Ground Floor Retail. In addition and notwithstanding the above controls, signage for ground floor retail shall be permitted as follows:
a. Surface Area. Signage for each ground floor establishment shall be limited to the lesser of (x) 150 square feet and (y) 3 times the linear frontage of the street wall of such retail establishment.
b. Illumination. Fixed illumination shall be permitted for such signage.
c. Height. Signage for ground floor retail establishments shall be limited to a maximum height of 25 feet above the adjoining grade.

The guidelines also discuss height:
V. Arena Block
Height, Setback, Envelope, and Architectural Controls – Individual Buildings
a. Arena
i. Maximum Building Height: 150 feet
ii. Setbacks: The Arena may rise without setback to the maximum building height.
iii. Architectural Controls: The Arena fa├žade shall include transparent elements in the Atlantic Avenue and Flatbush Avenue street walls allowing for views into the arena concourse from the adjoining sidewalks.

DCP comments in 2006

A 9/27/06 letter from the City Planning Commission stated:
Under the Design Guidelines, the arena block, located between Atlantic Avenue, Flatbush Avenue and Sixth Avenue, will be designed with a new, state-of-the-art arena as its centerpiece, surrounded by four towers. Building 1’s distinctive architectural profile will contain an exterior clad in sculptural panels of glass and metal, and provide a distinct visual relationship with the Williamsburgh Savings Bank to the west. Height limits are established for each tower as well as detailed envelope controls. The arena’s design will include maximum glazing to allow views into the arena’s circulation space and the “arena bowl”, emphasizing the importance of its location. The Urban Room will be located at the apex of Atlantic and Flatbush avenues, enhancing the project’s iconic status and providing direct links to the mass transit hub below ground. The Design Guidelines for the arena block also include provisions governing the streetscape that will enhance the pedestrian environment by providing widened sidewalks, specifying the locations of ground-floor retail and encouraging the maximum amount of retail and glazing possible. The Design Guidelines also provide for arena event-related signage which will activate the Arena block facades in specified zones along Atlantic and Flatbush Avenues with illuminated non-advertising signs. Signage along Dean Street and Sixth Avenue will be limited to local neighborhood retail signage.

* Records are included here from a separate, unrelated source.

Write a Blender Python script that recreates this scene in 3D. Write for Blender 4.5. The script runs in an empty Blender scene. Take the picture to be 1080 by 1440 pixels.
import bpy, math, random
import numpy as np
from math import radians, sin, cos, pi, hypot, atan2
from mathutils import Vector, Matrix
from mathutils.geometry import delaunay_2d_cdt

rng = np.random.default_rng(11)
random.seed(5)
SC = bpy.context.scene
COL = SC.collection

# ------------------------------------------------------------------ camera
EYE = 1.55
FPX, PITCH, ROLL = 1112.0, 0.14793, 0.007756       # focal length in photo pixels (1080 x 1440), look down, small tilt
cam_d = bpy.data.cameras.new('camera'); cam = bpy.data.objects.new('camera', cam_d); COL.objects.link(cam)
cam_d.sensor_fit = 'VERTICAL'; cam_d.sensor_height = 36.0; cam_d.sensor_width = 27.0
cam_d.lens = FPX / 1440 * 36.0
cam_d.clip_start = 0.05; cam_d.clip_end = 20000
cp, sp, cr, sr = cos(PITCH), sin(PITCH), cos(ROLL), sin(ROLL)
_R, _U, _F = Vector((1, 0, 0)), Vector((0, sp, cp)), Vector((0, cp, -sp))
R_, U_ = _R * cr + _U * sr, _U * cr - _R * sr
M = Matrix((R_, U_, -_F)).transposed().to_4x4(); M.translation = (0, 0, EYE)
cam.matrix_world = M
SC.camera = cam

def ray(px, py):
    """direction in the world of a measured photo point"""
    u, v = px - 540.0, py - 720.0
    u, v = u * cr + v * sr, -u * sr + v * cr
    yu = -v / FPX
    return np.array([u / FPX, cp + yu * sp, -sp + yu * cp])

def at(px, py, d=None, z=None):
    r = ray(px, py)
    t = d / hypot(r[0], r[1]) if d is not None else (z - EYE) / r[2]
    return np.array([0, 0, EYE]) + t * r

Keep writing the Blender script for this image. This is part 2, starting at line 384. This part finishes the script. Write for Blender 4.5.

The Commission notes that the ESDC and the developers, in consultation with DCP staff, continue to refine the streetscape provisions of the Design Guidelines to better ensure that the ground floors of the Project would be active and vibrant. On the Arena Block, these changes have ensured that a maximum amount of retail will be provided. They include a 180-foot “sidewalk market” along Atlantic Avenue, and requirements that 70 percent of the ground floor along the Sixth Avenue frontage, and 30 percent of the Dean Street frontage be devoted to retail. In addition, a minimum of 70 percent glazing requirement up to a height of 12 feet would apply to all of the ground floor retail uses, except the sidewalk retail market. Increased glazing will also be required for the area of the Arena above the concourse level.

(Emphases added)

So DCP mentioned windows and retail. That doesn't give us much to work with.